Abstract

This book is a collection of some of J. Ann Tickner’s writings in feminist international relations (IR) over the past twenty-five years. The introduction describes the author’s own journey through the field. Part One contains pieces, mostly written in the 1990s, which introduce gender and women into the international relations discipline. It argues that, even though it is not commonly recognized, the IR discipline is gendered both with respect to its concepts and it modes of analysis. Part Two is a selection of Tickner’s articles that engage methodological debates in IR. Most IR feminist scholarship is based on very different ontologies and epistemologies from the discipline of IR, thus making acceptance of its methodological preferences difficult. This section analyzes the reasons for these difficulties and describes some possible ways to overcome them. Part Three consists of later writings and new directions. It examines the militarized masculinized discourses that were in evidence after the 9/11 attacks.
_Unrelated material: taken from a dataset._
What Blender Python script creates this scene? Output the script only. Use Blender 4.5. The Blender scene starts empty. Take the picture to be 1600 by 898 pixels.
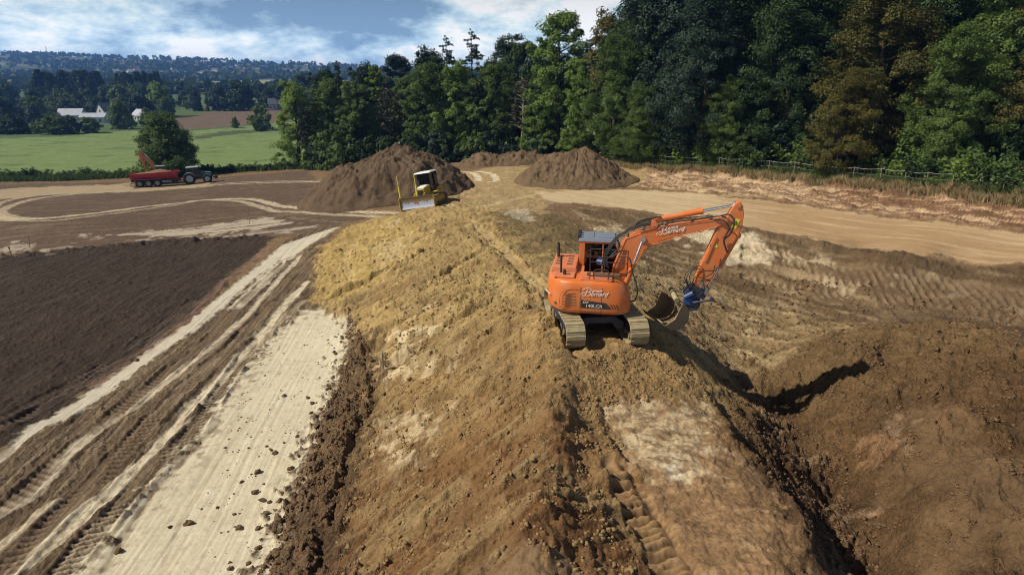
import bpy, bmesh, math, random
import numpy as np
from mathutils import Vector, Matrix, Euler

# ---------------------------------------------------------------- camera, sky, sun, exposure
sc = bpy.context.scene
COL = sc.collection
PITCH = math.radians(19.0)
CAM_Z = 10.0
cam_data = bpy.data.cameras.new('camera')
cam = bpy.data.objects.new('camera', cam_data); COL.objects.link(cam)
cam.location = (0, 0, CAM_Z)
cam.rotation_euler = (math.radians(90) - PITCH, 0, 0)
cam_data.sensor_width = 36.0
cam_data.lens = 36.0 * 950.0 / 1600.0
cam_data.clip_start = 0.1
cam_data.clip_end = 20000
sc.camera = cam

SUN_DIR = Vector((-0.88, -0.20, 0.93)).normalized()       # towards the sun: left, a little behind the camera
sun_el = math.asin(SUN_DIR.z)
sun_az = math.atan2(SUN_DIR.x, SUN_DIR.y)
sd = bpy.data.lights.new('sun', 'SUN')
sd.energy = 5.0; sd.angle = math.radians(0.55); sd.color = (1.0, 0.91, 0.74)
sun = bpy.data.objects.new('sun', sd); COL.objects.link(sun)
sun.rotation_euler = SUN_DIR.to_track_quat('Z', 'Y').to_euler()

sc.view_settings.view_transform = 'Standard'
sc.view_settings.look = 'None'
sc.view_settings.exposure = 0.12
sc.view_settings.gamma = 1.0
sc.view_settings.use_curve_mapping = False
sc.cycles.use_denoising = True
sc.cycles.max_bounces = 5
sc.cycles.diffuse_bounces = 2
sc.cycles.glossy_bounces = 2
sc.cycles.transparent_max_bounces = 6
sc.cycles.volume_bounces = 0
sc.cycles.filter_width = 1.05

class NT:
    """small helper to write node trees"""
    def __init__(s, nt): s.t = nt; nt.nodes.clear()
    def n(s, typ, **kw):
        nd = s.t.nodes.new(typ)
        for k, v in kw.items():
            if k.startswith('i_'):
                nd.inputs[int(k[2:])].default_value = v
            else: setattr(nd, k, v)
        return nd
    def l(s, a, b): s.t.links.new(a, b)
    def math(s, op, a, b=None, clamp=False):
        nd = s.t.nodes.new('ShaderNodeMath'); nd.operation = op; nd.use_clamp = clamp
        for i, v in enumerate((a, b)):
            if v is None: continue
            if isinstance(v, (int, float)): nd.inputs[i].default_value = v
            else: s.l(v, nd.inputs[i])
        return nd.outputs[0]
    def ramp(s, fac, stops):
        nd = s.t.nodes.new('ShaderNodeValToRGB')
        e = nd.color_ramp.elements
        while len(e) < len(stops): e.new(0.5)
        for el, (p, c) in zip(e, stops):
            el.position = p
            el.color = (c, c, c, 1) if isinstance(c, (int, float)) else (*c, 1)
        s.l(fac, nd.inputs[0]); return nd.outputs[0]
    def mix(s, f, a, b, mode='MIX'):
        nd = s.t.nodes.new('ShaderNodeMix'); nd.data_type = 'RGBA'; nd.blend_type = mode
        for i, v in ((0, f), (6, a), (7, b)):
            if isinstance(v, (int, float)): nd.inputs[i].default_value = v
            elif isinstance(v, tuple): nd.inputs[i].default_value = (*v, 1)
            else: s.l(v, nd.inputs[i])
        return nd.outputs[2]

world = bpy.data.worlds.new('World'); sc.world = world; world.use_nodes = True
w = NT(world.node_tree)
sky = w.n('ShaderNodeTexSky', sky_type='NISHITA', sun_disc=False)
sky.sun_elevation = sun_el; sky.sun_rotation = sun_az; sky.air_density = 1.0; sky.dust_density = 1.0; sky.ozone_density = 1.6
tc = w.n('ShaderNodeTexCoord')
sep = w.n('ShaderNodeSeparateXYZ'); w.l(tc.outputs['Generated'], sep.inputs[0])
zc = w.math('MAXIMUM', sep.outputs[2], 0.0)
den = w.math('ADD', zc, 0.40)
px = w.math('DIVIDE', sep.outputs[0], den); py = w.math('DIVIDE', sep.outputs[1], den)
cmb = w.n('ShaderNodeCombineXYZ'); w.l(px, cmb.inputs[0]); w.l(py, cmb.inputs[1])
nz = w.n('ShaderNodeTexNoise'); nz.inputs['Scale'].default_value = 2.6; nz.inputs['Detail'].default_value = 9
nz.inputs['Roughness'].default_value = 0.62; nz.inputs['Distortion'].default_value = 0.25
mp = w.n('ShaderNodeMapping'); mp.inputs['Location'].default_value = (3.1, 1.7, 0.4); w.l(cmb.outputs[0], mp.inputs[0]); w.l(mp.outputs[0], nz.inputs['Vector'])
nz2 = w.n('ShaderNodeTexNoise'); nz2.inputs['Scale'].default_value = 3.8; nz2.inputs['Detail'].default_value = 7; nz2.inputs['Roughness'].default_value = 0.62
mp2 = w.n('ShaderNodeMapping'); mp2.inputs['Location'].default_value = (9.3, -4.7, 2.0); w.l(cmb.outputs[0], mp2.inputs[0]); w.l(mp2.outputs[0], nz2.inputs['Vector'])
# cloud cover is heavier over the west (left) and opens to blue towards the right
side = w.math('MULTIPLY', sep.outputs[0], -0.55)
cover = w.math('ADD', nz.outputs[0], w.math('MINIMUM', w.math('MAXIMUM', w.math('ADD', side, 0.06), -0.16), 0.22))
cloud = w.ramp(cover, [(0.28, 0.0), (0.52, 1.0)])
# a bank of grey-blue undersides in the middle
dx = w.math('MULTIPLY', w.math('ADD', sep.outputs[0], 0.27), 4.6)
dz = w.math('MULTIPLY', w.math('SUBTRACT', sep.outputs[2], 0.085), 17.0)
bank = w.math('SUBTRACT', 1.0, w.math('SQRT', w.math('ADD', w.math('MULTIPLY', dx, dx), w.math('MULTIPLY', dz, dz))), True)
under = w.math('ADD', nz2.outputs[0], w.math('MULTIPLY', bank, 0.20))
ccol = w.ramp(under, [(.44, (1.0, 1.0, .98)), (.51, (.70, .84, .89)), (.58, (.45, .62, .76)), (.68, (.20, .33, .50))])
bg1 = w.n('ShaderNodeBackground'); w.l(sky.outputs[0], bg1.inputs[0]); bg1.inputs[1].default_value = 0.085
bg2 = w.n('ShaderNodeBackground'); w.l(ccol, bg2.inputs[0]); low = w.math('POWER', w.math('SUBTRACT', 1.0, zc), 7.0); w.l(w.math('ADD', w.math('MULTIPLY', low, 1.75), 0.12), bg2.inputs[1])
ms = w.n('ShaderNodeMixShader'); w.l(w.math('MULTIPLY', cloud, 0.93), ms.inputs[0]); w.l(bg1.outputs[0], ms.inputs[1]); w.l(bg2.outputs[0], ms.inputs[2])
wo = w.n('ShaderNodeOutputWorld'); w.l(ms.outputs[0], wo.inputs[0])

# ---------------------------------------------------------------- projection helpers (pixel of the 1600 px photograph <-> world)
CP, SP = math.cos(PITCH), math.sin(PITCH)
def ray(u, v):
    a = (u - 800) / 950.0; b = (449 - v) / 950.0
    return np.array([a, CP + b * SP, -SP + b * CP])
def at_z(u, v, z):
    r = ray(u, v); t = (z - CAM_Z) / r[2]; return r * t + np.array([0, 0, CAM_Z])
def at_y(u, v, y):
    r = ray(u, v); return r * (y / r[1]) + np.array([0, 0, CAM_Z])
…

It demonstrates how these gendered discourses were used to heighten mutual hostilities. The next chapter examines religious violence in more detail. It examines IR’s difficulties in fitting religious motivations into its rationalist framework and suggests that hermeneutic, reflexive methodologies may be more suited to studying religion. Drawing on feminist and postcolonial literatures, the final chapter retells IR’s historical narrative about its disciplinary origins in the seventeenth century, demonstrating how the discipline has ignored issues of race and imperialism.